Maryam Shuaib, community program organizer for the Council on American-Islamic Relations, celebrated the bill’s passage.

“For far too long, street vendors have taken the fall for a dysfunctional system that lacks accountability,” she said. “From unrealistic permit caps to unnecessary interactions with law enforcement, our smallest business owners put everything on the line to make ends meet. Intro 47 puts an end to this unsustainable dynamic.”

She continued: “The City Council’s support of Intro. 47 is one critical step toward honoring the rights of New York City’s most vulnerable business owners.
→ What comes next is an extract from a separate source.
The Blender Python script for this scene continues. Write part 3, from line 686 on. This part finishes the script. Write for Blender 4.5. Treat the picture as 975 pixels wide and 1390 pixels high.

We celebrate this victory, and we are determined to continue our work in passing the full Street Vending Reform Package.” 

Another bill headed to the City Council, sponsored by Bronx Council Member Pierina Ana Sanchez, would lift the cap on street vendor permits. The legislation aims to tackle the city’s significant backlog of vendor applicants—so far this year, the city has issued only 15 new licenses, according to the New York Times.

A law passed in 2018 authorized the city to issue 445 new permits annually, but testimony at a City Council hearing in June revealed that only 382 vendors received licenses in the three years since the law took effect.

Sanchez told the Times that some street vendors may wait decades for a permit, and that roughly 70 percent of vendors currently operate without licenses. In her district—District 14, which includes Kingsbridge, Fordham, University Heights, and Tremont—she estimates that 80 to 90 percent of vendors lack licenses, “not because they don’t want to follow the rules, but because we’ve created a system that locks them out.”

Distributing more licenses could generate up to $59 million in revenue for the city if all vendors on the waitlist received a permit, according to the city’s Independent Budget Office.